Ultimate Hollywood Insider Matchmakers on Dating Post-Weinstein

Lauren Rosenberg and Jaydi Samuels-Publicity-H 2018
Courtesy of Subject

TV writer Jaydi Samuels and reality show producer Lauren Rosenberg — who work only with referred clients, including a current Oscar nominee — have unique insights into industry dating, including why they charge women for membership and not men.

Los Angeles-based TV writer Jaydi Samuels, 32, and reality show producer Lauren Rosenberg, 33, are running a referral-only Hollywood matchmaking service, made up of 70 percent entertainment-industry clientele that includes high-powered agents, Emmy-winning producers, actors, top-level studio executives and a current Oscar nominee. The two women were separately setting up industry friends and co-workers before finally incorporating LJMatchmaking last year. Their combined forces have yielded a database of approximately 500 highly vetted names and 24 successful happy couples to date.

Why Hollywood needs matchmakers

With social media and dating apps making spontaneous run-ins rare, and a lack of organic, casual contact for car-bound Angelenos, Los Angeles presents special challenges: "You don't meet people on the subway or on the street like you might in New York or other large cities," says Rosenberg.

The Harvey Weinstein effect on industry dating

LJMatchmaking saw an increase in post-holiday sign-ups this year with both men and women — but the rate at which female clients joined in January was much higher than usual. Says Samuels: "After these [assault] scandals, based on conversations we have had with clients, there is concern about meeting people through apps and online in the industry." Unless you have mutual friends, there is a "nervousness" about who you are meeting, she adds: "It's not that women are afraid of men. They just don't know where to turn to make sure these guys are vetted to a certain degree, and to ensure they are going to have a safe, nice experience."

The romance conundrum for successful women

"For women in this industry, especially those who are more established, it's hard because when men finally think about settling down later in their lives, they look for women 20 or 30 years younger," says Samuels — which is why they don't work with men hoping to match with someone much younger. "Statistically, it may be more difficult, but we only set up men who are serious about finding someone, who aren't intimidated by success, who are spoken highly of and are looking to date someone who is their equal in many respects," she adds. Samuels and Rosenberg always ask if entertainment members mind being set up with creatives, since there could be a potential conflict of interest, but typically, female clients are not apprehensive. "The concern of successful women isn't that people will use them," says Rosenberg. "They are worried they will find guys who are intimidated by them."

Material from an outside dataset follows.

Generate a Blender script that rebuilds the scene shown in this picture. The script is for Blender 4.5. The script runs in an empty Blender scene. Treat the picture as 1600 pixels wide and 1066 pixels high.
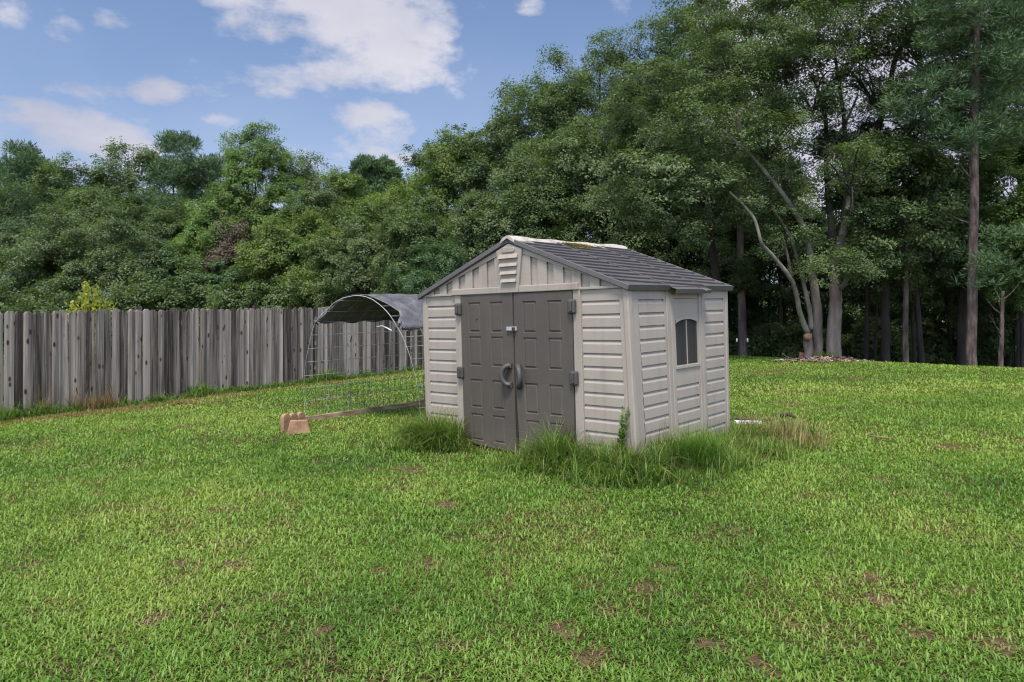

Why they charge women, and not men

Samuels says LJMatchmaking experimented with different price models. In the beginning, all members, regardless of gender, were charged, but the matchmakers found that when rates were increased for both men and women, the quality of women remained the same — but the quality of the men drastically declined. "It was fascinating," she says. "Many of the men willing to pay fees were unable to connect in real life and were socially awkward." The second reason women are charged an upfront, yearly fee of $250, but not the men? "No matter how successful you are," says Rosenberg, "dating as a man can be very expensive, and [LJMatchmaking does] expect them to pay."